◆ Exercise aim
Below are entries. Copy exactly the lines running from the line that holds "Generate a Blender" to the line that holds "PI = math.pi", with both ends included.

◆ Record list
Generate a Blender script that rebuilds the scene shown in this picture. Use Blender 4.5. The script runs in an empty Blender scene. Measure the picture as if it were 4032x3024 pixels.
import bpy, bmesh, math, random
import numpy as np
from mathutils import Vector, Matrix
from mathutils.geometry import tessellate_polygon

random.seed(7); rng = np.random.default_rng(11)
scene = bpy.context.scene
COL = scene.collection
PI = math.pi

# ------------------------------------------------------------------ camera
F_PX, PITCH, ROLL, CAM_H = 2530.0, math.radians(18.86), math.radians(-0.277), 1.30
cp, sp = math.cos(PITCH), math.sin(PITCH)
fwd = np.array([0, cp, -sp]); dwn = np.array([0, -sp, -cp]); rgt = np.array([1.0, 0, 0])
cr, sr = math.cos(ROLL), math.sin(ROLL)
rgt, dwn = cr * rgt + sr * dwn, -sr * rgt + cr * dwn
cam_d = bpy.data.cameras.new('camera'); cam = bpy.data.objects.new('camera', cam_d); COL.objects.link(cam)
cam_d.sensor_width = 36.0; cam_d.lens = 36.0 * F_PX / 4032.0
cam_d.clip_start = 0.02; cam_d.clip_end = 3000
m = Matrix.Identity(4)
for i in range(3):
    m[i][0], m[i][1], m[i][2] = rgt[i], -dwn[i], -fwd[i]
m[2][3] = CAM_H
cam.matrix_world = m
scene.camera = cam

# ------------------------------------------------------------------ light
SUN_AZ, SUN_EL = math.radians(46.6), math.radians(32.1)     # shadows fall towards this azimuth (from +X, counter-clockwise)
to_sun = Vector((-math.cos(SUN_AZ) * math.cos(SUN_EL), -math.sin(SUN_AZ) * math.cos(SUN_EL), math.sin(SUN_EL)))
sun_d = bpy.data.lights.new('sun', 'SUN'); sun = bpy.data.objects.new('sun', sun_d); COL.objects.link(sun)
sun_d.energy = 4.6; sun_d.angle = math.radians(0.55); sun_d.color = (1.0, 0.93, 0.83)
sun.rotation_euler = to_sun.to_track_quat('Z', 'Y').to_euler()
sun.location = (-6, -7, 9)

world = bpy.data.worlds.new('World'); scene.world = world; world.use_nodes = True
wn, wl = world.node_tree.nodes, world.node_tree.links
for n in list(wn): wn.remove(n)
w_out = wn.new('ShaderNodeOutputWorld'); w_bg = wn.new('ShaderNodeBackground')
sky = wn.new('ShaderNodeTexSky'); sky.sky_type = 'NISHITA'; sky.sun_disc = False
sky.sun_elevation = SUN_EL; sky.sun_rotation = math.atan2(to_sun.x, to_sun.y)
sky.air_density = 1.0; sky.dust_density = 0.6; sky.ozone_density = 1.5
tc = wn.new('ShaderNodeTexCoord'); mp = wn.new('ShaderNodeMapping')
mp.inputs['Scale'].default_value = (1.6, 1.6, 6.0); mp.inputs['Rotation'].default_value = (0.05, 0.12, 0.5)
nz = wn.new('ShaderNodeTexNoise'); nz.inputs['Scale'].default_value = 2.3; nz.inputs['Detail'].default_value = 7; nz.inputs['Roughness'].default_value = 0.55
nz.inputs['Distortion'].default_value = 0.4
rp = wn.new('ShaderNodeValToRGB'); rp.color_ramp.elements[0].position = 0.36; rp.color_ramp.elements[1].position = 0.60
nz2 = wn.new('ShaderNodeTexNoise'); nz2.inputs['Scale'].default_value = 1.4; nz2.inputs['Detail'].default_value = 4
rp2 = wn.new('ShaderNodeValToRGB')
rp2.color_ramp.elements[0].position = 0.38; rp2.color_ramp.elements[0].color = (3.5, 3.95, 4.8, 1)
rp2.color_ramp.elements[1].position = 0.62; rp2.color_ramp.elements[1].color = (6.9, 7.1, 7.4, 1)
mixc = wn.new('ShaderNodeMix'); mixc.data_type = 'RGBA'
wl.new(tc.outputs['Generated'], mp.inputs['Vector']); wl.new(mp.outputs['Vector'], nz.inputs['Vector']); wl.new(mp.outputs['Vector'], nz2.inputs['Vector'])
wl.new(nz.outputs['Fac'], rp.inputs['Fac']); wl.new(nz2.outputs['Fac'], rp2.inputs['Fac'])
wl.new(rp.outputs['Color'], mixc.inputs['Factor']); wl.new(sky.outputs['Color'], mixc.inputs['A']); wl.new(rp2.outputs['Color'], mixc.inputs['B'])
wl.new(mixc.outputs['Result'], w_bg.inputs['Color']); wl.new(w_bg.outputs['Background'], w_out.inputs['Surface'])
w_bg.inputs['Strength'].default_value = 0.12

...

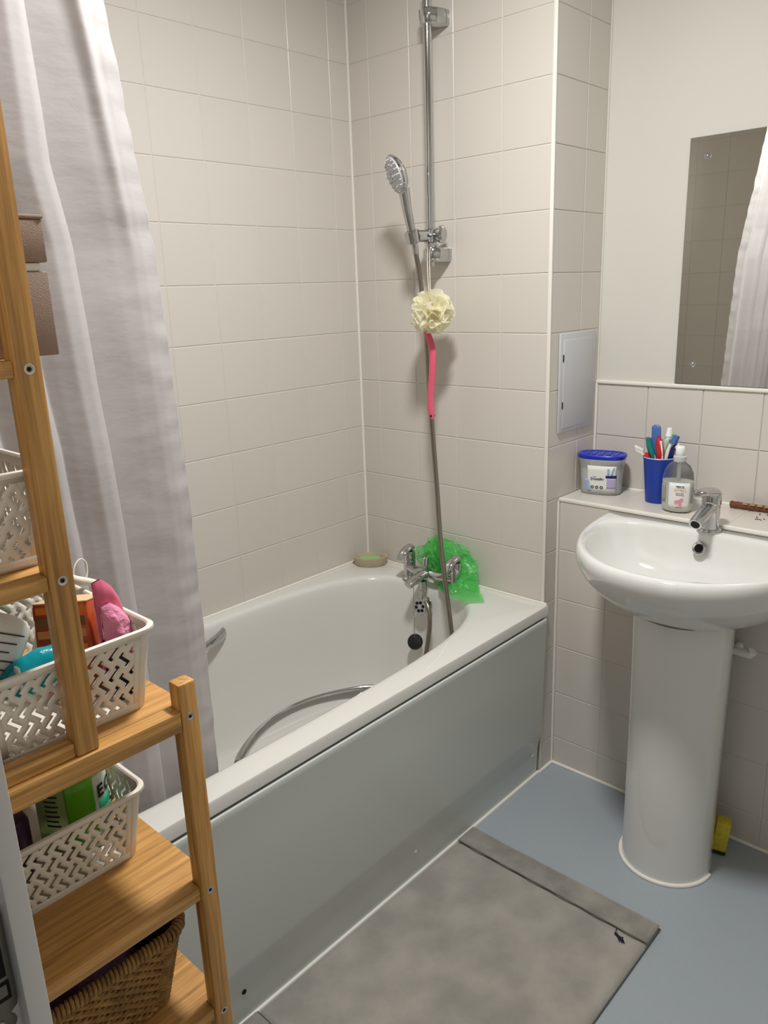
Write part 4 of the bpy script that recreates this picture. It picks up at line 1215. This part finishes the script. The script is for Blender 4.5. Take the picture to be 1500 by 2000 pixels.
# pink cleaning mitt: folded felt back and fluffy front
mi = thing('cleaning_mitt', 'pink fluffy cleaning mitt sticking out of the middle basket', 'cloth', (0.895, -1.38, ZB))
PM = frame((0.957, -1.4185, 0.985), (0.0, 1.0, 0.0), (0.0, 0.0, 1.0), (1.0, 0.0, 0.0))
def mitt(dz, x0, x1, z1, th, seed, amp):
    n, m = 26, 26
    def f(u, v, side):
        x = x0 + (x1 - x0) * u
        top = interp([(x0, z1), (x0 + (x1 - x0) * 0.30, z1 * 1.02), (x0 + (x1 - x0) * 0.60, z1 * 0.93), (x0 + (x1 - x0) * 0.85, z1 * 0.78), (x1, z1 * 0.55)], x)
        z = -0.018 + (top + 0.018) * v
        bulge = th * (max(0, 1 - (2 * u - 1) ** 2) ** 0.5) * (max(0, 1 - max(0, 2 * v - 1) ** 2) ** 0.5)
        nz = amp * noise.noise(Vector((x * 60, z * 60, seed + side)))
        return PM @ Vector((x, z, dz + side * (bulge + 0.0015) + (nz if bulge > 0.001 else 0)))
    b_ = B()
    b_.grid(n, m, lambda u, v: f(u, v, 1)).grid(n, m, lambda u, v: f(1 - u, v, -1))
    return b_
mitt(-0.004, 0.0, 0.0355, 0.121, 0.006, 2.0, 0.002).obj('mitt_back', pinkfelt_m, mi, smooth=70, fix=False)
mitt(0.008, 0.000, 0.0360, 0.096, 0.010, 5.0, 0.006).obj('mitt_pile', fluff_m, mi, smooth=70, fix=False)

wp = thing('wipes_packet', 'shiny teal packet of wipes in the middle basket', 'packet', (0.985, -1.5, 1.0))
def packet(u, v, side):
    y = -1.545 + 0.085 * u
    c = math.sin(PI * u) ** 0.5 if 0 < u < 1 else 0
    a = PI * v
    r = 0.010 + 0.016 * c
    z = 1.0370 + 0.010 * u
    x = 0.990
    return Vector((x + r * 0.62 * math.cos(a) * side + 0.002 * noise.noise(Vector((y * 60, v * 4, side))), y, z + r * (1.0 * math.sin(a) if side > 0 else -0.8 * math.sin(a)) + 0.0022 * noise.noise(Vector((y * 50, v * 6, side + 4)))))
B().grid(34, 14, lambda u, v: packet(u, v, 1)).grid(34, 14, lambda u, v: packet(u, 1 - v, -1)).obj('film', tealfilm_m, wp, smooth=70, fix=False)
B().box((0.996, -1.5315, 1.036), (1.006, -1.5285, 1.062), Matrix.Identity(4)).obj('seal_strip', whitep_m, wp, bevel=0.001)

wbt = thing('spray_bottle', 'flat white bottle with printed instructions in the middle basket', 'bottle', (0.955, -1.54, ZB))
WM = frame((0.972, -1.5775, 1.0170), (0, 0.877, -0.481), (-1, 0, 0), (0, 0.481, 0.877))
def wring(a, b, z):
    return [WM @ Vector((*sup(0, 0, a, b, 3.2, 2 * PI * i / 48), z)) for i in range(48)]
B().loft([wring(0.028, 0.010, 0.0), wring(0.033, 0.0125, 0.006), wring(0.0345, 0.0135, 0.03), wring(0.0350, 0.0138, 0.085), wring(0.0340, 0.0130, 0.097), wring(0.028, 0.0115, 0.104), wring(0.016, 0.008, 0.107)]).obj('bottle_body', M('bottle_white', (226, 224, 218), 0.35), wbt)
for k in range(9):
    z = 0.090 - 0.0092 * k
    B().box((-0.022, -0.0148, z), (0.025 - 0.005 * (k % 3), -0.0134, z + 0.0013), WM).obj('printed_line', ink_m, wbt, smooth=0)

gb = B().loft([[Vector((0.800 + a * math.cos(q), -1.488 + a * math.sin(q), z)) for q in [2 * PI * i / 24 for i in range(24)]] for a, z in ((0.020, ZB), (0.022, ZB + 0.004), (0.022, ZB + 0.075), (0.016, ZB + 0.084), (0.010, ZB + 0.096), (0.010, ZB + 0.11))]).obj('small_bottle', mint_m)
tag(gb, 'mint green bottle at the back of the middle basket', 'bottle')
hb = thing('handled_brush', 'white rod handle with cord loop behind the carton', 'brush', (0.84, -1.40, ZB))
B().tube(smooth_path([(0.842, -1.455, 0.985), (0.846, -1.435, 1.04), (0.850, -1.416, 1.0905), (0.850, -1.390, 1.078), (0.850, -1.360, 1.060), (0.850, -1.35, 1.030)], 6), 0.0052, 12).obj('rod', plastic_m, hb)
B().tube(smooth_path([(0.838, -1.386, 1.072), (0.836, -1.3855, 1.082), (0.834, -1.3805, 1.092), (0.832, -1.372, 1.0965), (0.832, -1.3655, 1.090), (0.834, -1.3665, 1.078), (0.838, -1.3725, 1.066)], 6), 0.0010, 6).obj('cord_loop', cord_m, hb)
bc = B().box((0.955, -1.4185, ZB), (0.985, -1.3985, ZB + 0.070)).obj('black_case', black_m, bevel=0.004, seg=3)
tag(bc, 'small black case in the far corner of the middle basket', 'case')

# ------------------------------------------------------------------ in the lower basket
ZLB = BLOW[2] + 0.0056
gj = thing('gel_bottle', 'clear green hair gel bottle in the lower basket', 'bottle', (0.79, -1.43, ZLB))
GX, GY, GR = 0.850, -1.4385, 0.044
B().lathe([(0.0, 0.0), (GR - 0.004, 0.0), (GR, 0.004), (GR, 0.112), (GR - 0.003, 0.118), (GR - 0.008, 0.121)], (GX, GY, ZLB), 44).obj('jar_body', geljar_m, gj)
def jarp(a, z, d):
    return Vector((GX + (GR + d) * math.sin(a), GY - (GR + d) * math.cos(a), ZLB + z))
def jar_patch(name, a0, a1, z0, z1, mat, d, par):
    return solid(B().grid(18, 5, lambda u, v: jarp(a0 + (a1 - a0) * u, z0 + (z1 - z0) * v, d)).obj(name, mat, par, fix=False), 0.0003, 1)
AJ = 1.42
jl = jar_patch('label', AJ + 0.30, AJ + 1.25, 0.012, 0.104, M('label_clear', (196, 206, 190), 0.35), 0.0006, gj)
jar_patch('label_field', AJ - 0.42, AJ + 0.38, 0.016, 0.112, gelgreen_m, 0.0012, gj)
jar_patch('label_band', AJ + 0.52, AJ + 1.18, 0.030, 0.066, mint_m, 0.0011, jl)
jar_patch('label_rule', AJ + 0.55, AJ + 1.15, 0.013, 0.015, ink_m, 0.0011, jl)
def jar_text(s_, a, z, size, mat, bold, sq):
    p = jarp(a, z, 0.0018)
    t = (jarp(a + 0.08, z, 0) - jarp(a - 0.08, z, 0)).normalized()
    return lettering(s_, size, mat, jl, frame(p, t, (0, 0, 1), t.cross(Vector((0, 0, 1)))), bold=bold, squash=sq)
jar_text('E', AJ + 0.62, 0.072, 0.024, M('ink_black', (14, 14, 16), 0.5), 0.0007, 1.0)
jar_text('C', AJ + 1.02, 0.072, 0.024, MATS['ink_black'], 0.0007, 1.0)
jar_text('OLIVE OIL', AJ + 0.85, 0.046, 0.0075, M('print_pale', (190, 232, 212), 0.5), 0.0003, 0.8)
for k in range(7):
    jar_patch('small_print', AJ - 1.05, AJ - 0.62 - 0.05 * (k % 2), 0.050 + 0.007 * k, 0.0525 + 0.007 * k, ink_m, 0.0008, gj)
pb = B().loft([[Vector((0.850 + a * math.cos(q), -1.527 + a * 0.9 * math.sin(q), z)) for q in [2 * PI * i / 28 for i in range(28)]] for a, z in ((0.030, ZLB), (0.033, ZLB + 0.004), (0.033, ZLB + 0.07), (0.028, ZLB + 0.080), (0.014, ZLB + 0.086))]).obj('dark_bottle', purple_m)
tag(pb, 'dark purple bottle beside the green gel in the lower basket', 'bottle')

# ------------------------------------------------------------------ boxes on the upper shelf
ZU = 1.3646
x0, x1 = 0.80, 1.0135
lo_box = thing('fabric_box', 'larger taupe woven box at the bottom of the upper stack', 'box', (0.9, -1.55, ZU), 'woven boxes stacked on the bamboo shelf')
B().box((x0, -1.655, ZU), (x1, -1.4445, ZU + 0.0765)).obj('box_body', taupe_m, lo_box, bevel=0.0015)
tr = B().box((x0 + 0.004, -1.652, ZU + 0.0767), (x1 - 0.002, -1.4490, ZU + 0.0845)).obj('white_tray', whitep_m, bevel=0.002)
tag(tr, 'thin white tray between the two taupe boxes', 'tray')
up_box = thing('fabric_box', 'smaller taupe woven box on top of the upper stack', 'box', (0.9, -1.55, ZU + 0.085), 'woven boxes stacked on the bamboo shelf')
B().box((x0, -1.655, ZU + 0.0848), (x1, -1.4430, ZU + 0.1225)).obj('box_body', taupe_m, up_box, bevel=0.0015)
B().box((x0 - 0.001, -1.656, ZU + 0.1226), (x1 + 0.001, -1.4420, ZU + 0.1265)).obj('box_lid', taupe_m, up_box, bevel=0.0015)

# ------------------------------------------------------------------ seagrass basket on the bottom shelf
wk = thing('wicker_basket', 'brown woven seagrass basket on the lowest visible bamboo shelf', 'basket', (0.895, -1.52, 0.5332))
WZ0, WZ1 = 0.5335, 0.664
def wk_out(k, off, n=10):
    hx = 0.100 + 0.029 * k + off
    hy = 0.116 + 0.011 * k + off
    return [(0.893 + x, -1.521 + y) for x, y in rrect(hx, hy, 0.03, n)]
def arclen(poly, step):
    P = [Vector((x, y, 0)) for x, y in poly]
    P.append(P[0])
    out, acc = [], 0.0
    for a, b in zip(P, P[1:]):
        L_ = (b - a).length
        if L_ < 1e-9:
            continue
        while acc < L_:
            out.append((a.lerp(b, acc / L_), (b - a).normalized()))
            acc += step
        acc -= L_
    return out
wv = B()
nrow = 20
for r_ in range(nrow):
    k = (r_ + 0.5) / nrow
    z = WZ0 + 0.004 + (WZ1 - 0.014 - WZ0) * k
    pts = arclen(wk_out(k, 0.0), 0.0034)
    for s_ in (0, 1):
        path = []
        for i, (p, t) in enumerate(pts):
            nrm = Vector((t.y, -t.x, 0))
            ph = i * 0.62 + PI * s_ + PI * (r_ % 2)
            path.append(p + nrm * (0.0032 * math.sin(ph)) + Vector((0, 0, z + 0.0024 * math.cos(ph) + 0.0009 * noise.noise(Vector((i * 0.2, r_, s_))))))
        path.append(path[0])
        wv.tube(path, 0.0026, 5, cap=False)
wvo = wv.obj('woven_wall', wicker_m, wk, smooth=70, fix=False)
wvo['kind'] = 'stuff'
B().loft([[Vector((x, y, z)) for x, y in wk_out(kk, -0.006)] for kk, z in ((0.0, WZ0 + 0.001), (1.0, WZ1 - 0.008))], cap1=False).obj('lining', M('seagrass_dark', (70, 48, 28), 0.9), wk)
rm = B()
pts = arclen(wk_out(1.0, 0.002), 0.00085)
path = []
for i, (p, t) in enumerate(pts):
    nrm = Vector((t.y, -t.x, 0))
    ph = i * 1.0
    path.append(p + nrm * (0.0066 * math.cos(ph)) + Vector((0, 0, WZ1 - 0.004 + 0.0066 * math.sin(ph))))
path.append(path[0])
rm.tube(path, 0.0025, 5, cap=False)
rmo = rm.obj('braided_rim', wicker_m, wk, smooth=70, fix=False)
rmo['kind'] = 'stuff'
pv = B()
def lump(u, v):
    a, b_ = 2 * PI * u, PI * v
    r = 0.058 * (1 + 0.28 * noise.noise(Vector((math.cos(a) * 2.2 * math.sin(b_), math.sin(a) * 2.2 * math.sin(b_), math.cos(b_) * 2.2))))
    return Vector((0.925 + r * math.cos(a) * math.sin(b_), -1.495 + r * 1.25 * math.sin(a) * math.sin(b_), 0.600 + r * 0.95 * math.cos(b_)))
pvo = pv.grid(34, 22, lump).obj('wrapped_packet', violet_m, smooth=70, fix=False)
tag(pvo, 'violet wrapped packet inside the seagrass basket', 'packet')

==

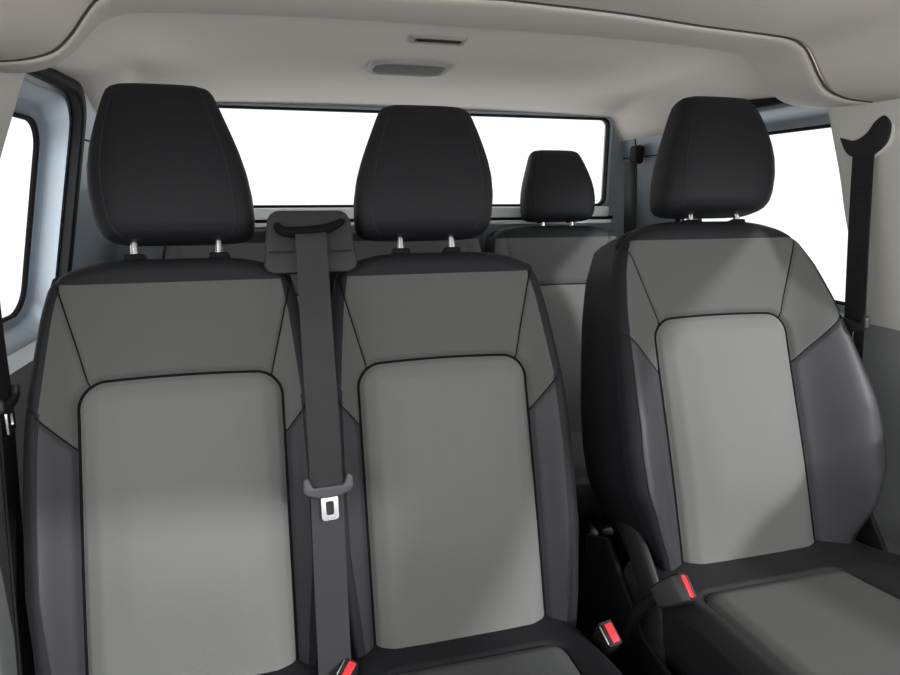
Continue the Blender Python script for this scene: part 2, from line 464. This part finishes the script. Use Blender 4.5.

◆ Response to this exercise
Generate a Blender script that rebuilds the scene shown in this picture. Use Blender 4.5. The script runs in an empty Blender scene. Measure the picture as if it were 4032x3024 pixels.
import bpy, bmesh, math, random
import numpy as np
from mathutils import Vector, Matrix
from mathutils.geometry import tessellate_polygon

random.seed(7); rng = np.random.default_rng(11)
scene = bpy.context.scene
COL = scene.collection
PI = math.pi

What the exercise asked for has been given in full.